I hate to discount what he did on offense, because obviously, scoring 19 points in the D-League isn't easy - only one other player in this game scored at least as much (Fort Wayne's Oliver Lafayette had 21).  It's also exactly what I'd like out of Thabeet.  Don't try doing too much on offense, but get the easy buckets when they're available.

On defense, he did some good things and struggled with some things.  The good things obviously allude to his six blocks - I think he had at least one more and he clearly altered at least another six shots as well from penetrating guards. 

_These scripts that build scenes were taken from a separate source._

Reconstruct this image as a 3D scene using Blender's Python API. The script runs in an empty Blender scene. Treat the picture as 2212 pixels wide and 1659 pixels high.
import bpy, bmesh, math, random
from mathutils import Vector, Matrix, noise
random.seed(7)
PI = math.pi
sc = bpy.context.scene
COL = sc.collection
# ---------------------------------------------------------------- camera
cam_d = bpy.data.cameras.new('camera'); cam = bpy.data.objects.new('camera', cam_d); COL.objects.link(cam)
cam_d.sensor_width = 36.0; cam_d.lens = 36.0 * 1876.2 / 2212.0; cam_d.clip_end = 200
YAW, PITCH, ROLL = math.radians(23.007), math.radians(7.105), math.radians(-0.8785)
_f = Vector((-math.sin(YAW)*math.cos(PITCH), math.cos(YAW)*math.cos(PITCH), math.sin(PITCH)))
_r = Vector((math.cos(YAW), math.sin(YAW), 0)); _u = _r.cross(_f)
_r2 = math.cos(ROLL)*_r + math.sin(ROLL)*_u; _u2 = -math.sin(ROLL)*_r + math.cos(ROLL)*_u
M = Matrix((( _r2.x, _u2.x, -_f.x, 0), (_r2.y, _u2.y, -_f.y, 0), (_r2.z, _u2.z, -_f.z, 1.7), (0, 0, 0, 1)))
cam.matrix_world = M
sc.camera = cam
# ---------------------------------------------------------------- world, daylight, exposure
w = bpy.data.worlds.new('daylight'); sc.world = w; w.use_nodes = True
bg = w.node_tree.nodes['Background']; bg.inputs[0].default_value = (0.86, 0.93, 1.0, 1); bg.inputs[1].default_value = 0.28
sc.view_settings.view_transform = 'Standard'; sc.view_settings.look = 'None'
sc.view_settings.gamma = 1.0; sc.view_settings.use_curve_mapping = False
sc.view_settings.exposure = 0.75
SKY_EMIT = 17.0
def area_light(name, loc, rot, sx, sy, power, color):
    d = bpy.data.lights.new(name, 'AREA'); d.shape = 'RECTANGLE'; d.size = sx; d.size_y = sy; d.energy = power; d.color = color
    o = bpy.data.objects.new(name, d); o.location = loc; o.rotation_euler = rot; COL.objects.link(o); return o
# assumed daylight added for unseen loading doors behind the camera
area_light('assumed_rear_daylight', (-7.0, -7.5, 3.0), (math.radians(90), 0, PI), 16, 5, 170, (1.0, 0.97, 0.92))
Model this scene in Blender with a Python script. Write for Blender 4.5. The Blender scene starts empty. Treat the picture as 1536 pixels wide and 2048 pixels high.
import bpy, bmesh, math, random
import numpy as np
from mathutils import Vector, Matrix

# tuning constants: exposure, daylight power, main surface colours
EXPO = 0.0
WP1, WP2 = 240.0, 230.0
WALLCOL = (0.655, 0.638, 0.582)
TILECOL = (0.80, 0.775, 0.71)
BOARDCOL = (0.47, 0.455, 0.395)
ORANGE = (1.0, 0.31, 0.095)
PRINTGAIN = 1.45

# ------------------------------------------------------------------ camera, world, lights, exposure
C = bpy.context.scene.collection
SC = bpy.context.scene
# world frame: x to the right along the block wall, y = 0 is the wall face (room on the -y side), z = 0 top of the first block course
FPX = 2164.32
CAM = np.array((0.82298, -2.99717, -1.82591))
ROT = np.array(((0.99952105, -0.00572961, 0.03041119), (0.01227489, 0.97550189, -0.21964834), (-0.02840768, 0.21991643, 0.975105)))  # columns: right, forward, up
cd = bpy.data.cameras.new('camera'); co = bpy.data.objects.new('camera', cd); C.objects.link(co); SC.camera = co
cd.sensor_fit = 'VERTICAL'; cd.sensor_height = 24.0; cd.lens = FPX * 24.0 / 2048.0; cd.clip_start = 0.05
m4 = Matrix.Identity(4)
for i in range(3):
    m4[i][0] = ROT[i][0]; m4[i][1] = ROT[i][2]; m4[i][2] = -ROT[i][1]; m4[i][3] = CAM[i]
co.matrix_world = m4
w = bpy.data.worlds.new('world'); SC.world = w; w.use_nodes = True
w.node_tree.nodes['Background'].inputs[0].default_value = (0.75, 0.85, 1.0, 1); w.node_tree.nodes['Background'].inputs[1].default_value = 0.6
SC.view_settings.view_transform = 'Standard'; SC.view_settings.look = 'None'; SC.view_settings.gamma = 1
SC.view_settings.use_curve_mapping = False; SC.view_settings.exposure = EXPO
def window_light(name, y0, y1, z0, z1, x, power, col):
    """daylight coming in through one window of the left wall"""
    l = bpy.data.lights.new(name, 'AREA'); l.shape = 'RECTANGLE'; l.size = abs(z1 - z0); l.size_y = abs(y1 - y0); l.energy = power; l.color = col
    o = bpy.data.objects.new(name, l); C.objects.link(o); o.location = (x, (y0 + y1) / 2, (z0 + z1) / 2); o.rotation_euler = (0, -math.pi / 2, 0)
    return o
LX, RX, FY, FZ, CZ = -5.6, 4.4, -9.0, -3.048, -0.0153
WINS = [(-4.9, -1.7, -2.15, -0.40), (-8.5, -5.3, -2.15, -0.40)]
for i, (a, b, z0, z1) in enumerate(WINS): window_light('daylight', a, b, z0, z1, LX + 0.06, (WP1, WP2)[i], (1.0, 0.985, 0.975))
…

The struggles came mainly from issues outside of the paint.  He did well at holding his own when Fort Wayne would pass it into the post, but Fort Wayne often uses their big men in the pinch post or from about 12 feet on the baseline.  When Thabeet's man would be in either one of those positions, he'd help on penetration too soon, giving his man an easy jumper when the guard would dish.  Reiner and Sean Sonderleiter both had off-shooting days, so it didn't really hurt Dakota in the long run, but he has to be smarter defensively to succeed in the NBA.

The other thing I noted in this game is that it doesn't really seem like Dakota trusts Thabeet yet - at least not early in this game.  There were a few instances where Thabeet would have good position in the block or would make a nice cut to the basket in transition only for the guards to pull up for a shot attempt.  This can be the problem with NBA-assigned guys, but it seemed like it got a bit better as the game went on.

Takeaways from this game: It's NBA translatable.  All he did was convert easy buckets and alley-oop passes on offense (save for the random lefty hook) and he can swat six shots in 38 minutes of NBA play just as well as he can do it in the D-League.  The rebounding was a bit much, but it was more right place, right time than anything he was necessarily doing to grab the boards - I had in my notes that "he's not Rodman when it comes to projecting where the ball is going to come off the glass."  Plus, when there are 96 misses shots in a game, grabbing just 16 of those rebounds doesn't seem all that amazing.

Thabeet's next D-League game will come in a series with Albuquerque in Bismarck on Tuesday and Wednesday. I'll be in attendance for at least one of the games, if not both.

Other quick player notes in this game:

  • Romel Beck had 18 points.  His jump shot was on, but he was one of the biggest culprits when it came to looking for his own offense instead of deferring to Thabeet.  I can't fault him since he made most of the attempts, but I'd prefer he looked more for the big man rather than taking a jump shot early in the shot clock.
  • Lester Hudson, the newly assigned combo-guard from the Memphis Grizzlies, had 9 points, six assists and five rebounds in 23 minutes for his D-League debut.  While he looked good in throwing Thabeet alley-oops, his offense needs a lot of fine-tuning.  As great of a scorer as he was in college, his 3-of-12 from the field performance left me looking for a whole lot more offense.
  • While he'll never be an NBA prospect, Darren Cooper had 13 points for the Wizards on an uber-efficient three shot attempts.  He hit the dagger in this game and made a clutch steal to close the Wizards last game out in Erie.  I know there are people that question why Dakota puts him in when the game is on the line, but I'm not one of them.
  • Dan Dickau's road back to the NBA is as a pass-first point guard.  You know it, I know it and I'm under the assumption even he knows it.  This makes me wonder why he took 15 shots in Sunday's game, especially when he only made five of them.  The worst was a corner 3-point attempt that careened off the side of the backboard. Yuck.  That said, he also contributed eight assists and makes Fort Wayne's offense much better than it was with Kyle McAlarney or Oliver Lafayette running the show.
  • The aforementioned Oliver Lafayette can score.  It comes in streaks and is typically inefficient, but he played well in this game - 21 points on 8-of-14 shooting and four steals.  Boom.
  • Former Wizard Jason Straight had a great game - 11 points by shooting 4-of-5 from the field including 3-of-3 from beyond the arc.  He got less than 15 minutes of playing time because Dickau's obviously a better point guard than him and Lafayette was playing well, but I think Fort Wayne should've found a way to use his scoring acumen a bit more once they started slumping in the second half.  Plus, I'm a big believer in giving a player that was cut by the opposition their chance to prove why they shouldn't have been released.  Regardless, he still outplayed his replacement, Cheyne Gadson, in this game.